Notions about channeling, communion, and “transubstantiation” are ever-present in Mother Mary, and ostensibly related to Lowery’s interest in the knotted-up nature of artistic collaboration. The means by which the pair is intertwined, unfortunately, feels more academic than authentic, and the film’s decision to situate itself primarily in a single location both drains it of dynamism and highlights the script’s schematic, hollow construction.

Anne Hathaway.
Anne Hathaway. Eric Zachanowich/A24

The further Mother Mary goes on, the more Lowery gussies it up with flashy showmanship, be it a sequence that tracks Mary’s recurring entrance and exit from the stage (her exhaustion growing with each passage through a door), or some climactic bloodshed that allows for additional Christian imagery.

It’s less that the director loses his handle on the story so much as he barely has one in the first place and increasingly feels the need to dress it up with stylish tableaus, ornate gowns and get-ups, and shots of people being suddenly drenched in heavenly light.

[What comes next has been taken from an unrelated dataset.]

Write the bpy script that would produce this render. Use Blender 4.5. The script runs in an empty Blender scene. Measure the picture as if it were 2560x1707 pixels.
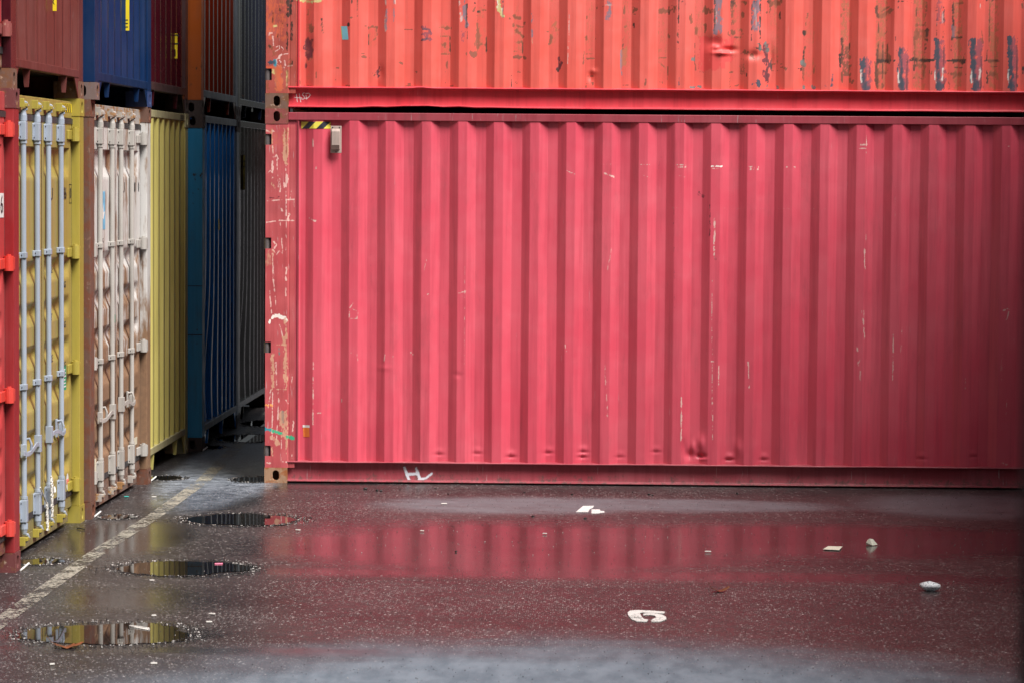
import bpy, math, random
import numpy as np
from mathutils import Vector, Matrix
random.seed(7)
rng = np.random.default_rng(11)
S = bpy.context.scene
COLL = S.collection

# ------------------------------------------------------------------ camera
CAM_F, YAW, PITCH, ROLL, CAM_H = 7268.11, 0.0349, 0.0580, 0.0075, 2.4182
_c, _s, _cp, _sp, _cr, _sr = math.cos(YAW), math.sin(YAW), math.cos(PITCH), math.sin(PITCH), math.cos(ROLL), math.sin(ROLL)
_right = Vector((_c, _s, 0)); _fwd = Vector((-_s*_cp, _c*_cp, -_sp)); _up = Vector((-_s*_sp, _c*_sp, _cp))
_R = _cr*_right + _sr*_up
_U = _cr*_up - _sr*_right
cam = bpy.data.cameras.new('camera')
cam_o = bpy.data.objects.new('camera', cam); COLL.objects.link(cam_o)
m = Matrix.Identity(4)
for i in range(3):
    m[i][0] = _R[i]; m[i][1] = _U[i]; m[i][2] = -_fwd[i]
m[2][3] = CAM_H
cam_o.matrix_world = m
cam.sensor_width = 36.0
cam.lens = CAM_F/2560*36
cam.clip_start = 0.1; cam.clip_end = 3000
cam.dof.use_dof = True
cam.dof.focus_distance = 21.5
cam.dof.aperture_fstop = 6.3
S.camera = cam_o

# ------------------------------------------------------------------ light
SUN_EL, SUN_AZ = math.radians(54), math.radians(133)      # azimuth clockwise from +Y: behind and right of the camera
W = bpy.data.worlds.new('World'); S.world = W; W.use_nodes = True
wn = W.node_tree.nodes; wl = W.node_tree.links; wn.clear()
sky = wn.new('ShaderNodeTexSky'); sky.sky_type = 'NISHITA'; sky.sun_disc = False
sky.sun_elevation = SUN_EL; sky.sun_rotation = SUN_AZ
sky.air_density = 1.0; sky.dust_density = 4.0; sky.ozone_density = 1.0
hs = wn.new('ShaderNodeHueSaturation'); hs.inputs['Saturation'].default_value = 0.42
bg = wn.new('ShaderNodeBackground'); bg.inputs['Strength'].default_value = 0.052
wo = wn.new('ShaderNodeOutputWorld')
wl.new(sky.outputs[0], hs.inputs['Color']); wl.new(hs.outputs[0], bg.inputs['Color']); wl.new(bg.outputs[0], wo.inputs[0])
sun = bpy.data.lights.new('sun', 'SUN'); sun.energy = 5.0; sun.angle = math.radians(30); sun.color = (1.0, 0.96, 0.92)
sun_o = bpy.data.objects.new('sun', sun); COLL.objects.link(sun_o)
sd = Vector((math.sin(SUN_AZ)*math.cos(SUN_EL), math.cos(SUN_AZ)*math.cos(SUN_EL), math.sin(SUN_EL)))
sun_o.rotation_euler = sd.to_track_quat('Z', 'Y').to_euler()
S.view_settings.view_transform = 'Standard'
S.view_settings.look = 'None'
S.view_settings.exposure = 0.46
S.view_settings.gamma = 1.0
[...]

The intensity of its (and its leads’) effort is always palpable, yet less evident is any basis for caring about these individuals and their uninteresting and unrevealing tensions.

Mother Mary presents itself as profound with a rigorousness that’s at odds with its effect, and at a certain point, it does the almost unthinkable: It makes the reliably magnetic Hathaway and Coel come across as strained and insincere.

Save for those brief moments when Mary commands a crowd, there isn’t a second when it resounds as believable or engaging, the result being a film that’s only success is in eliciting a headache-inducing number of eye rolls.